Die aus einer vermögenden Bozner Familie stammende Maria Anna Elisabeth (von) Ingram verzeichnete in ihrer, vermutlich in den 1690er Jahren entstandenen Rezeptsammlung (vor allem zu Süßspeisen), auf 62 Blättern nicht weniger als 32 Lezeltl-Rezepte, wobei die Zutaten stark variieren: Für einige Lebkuchen sind Gewürze wie Zimt, Nelken (Nagelen), Ingwer (Imber), Muskatnuss oder Pfeffer vorgesehen; andere enthalten Rosenwasser, Zitronen- oder Orangenschalen (Limoni und Pomerantschen), Zitronat oder Mandeln. Des Weiteren findet man Lebkuchenrezepte mit Hagebutten, Quitten, Pistazien oder Rosinen (Weimberl). In allen Lebkuchenrezepten wird Zucker verwendet, bei einigen wenigen sogar nur Zucker und Fruchtsäfte, z. B. von Quitten, woraus ein zäher Teig gemengt und, etwa auf Oblaten aufgetragen, getrocknet wurde.

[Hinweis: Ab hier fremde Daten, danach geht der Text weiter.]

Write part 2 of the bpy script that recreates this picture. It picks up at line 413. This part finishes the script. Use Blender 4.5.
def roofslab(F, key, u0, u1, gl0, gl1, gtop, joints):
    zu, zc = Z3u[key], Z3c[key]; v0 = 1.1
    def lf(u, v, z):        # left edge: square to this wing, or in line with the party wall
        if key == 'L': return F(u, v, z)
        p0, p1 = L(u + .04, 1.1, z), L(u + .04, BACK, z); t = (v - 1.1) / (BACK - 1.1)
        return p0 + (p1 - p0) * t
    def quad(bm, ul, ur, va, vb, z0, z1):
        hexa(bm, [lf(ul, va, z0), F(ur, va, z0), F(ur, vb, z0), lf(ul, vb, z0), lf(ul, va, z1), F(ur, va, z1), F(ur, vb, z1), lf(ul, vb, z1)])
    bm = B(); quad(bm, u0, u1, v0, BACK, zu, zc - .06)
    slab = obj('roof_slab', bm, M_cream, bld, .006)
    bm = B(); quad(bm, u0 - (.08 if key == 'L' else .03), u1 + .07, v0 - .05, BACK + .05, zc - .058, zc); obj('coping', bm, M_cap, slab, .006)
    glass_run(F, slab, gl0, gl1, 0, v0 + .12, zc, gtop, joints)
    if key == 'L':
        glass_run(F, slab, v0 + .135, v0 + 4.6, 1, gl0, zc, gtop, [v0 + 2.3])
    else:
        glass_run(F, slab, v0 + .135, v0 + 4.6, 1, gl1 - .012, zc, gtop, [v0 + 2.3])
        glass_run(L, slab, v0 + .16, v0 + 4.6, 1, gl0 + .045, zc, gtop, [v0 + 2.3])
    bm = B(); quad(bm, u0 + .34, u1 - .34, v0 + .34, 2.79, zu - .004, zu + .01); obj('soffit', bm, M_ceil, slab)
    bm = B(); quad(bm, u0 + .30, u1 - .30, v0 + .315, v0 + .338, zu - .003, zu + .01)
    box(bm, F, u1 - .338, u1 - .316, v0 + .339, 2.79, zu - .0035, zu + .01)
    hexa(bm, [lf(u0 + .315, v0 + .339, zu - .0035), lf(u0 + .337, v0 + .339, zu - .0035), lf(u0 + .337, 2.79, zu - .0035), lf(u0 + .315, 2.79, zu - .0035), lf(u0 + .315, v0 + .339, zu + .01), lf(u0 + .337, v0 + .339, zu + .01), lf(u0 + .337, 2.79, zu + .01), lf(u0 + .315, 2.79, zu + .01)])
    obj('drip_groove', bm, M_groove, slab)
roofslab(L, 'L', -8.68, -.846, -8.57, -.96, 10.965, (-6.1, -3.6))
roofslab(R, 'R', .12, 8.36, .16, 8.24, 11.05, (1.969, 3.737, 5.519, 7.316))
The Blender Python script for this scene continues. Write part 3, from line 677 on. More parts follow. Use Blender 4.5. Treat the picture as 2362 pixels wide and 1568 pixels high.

Honig wurde dagegen nur bei einigen wenigen Rezepten verwendet, etwa bei jenen für Nürnberger Lebkuchen, die augenscheinlich schon Ende des 17. Jahrhunderts sehr beliebt waren. Die Lebkuchen wurden entweder als flache Laibe hergestellt – in verschiedenen Größen, ohne Verzierung oder mit Mandeln oder Zuckerguss versehen; sie wurden ausgeschnitten, ausgestochen oder – wie heute noch Spekulatius – in Holzmodel gedrückt, die mit verschiedenen figürlichen Motiven versehen waren. So wurden etwa auch die im Kochbuch der Maria Anna Elisabeth Ingram beschriebenen Passeyrer Lezelten, die nur aus Preiselbeersaft, Tragant (Saft aus Pflanzen der Astragalus-Gattung, als Modelliermasse verwendet) und Zucker bestanden, in Model gedrückt und anschließend auf einem Papier ausgelegt am Ofen getrocknet.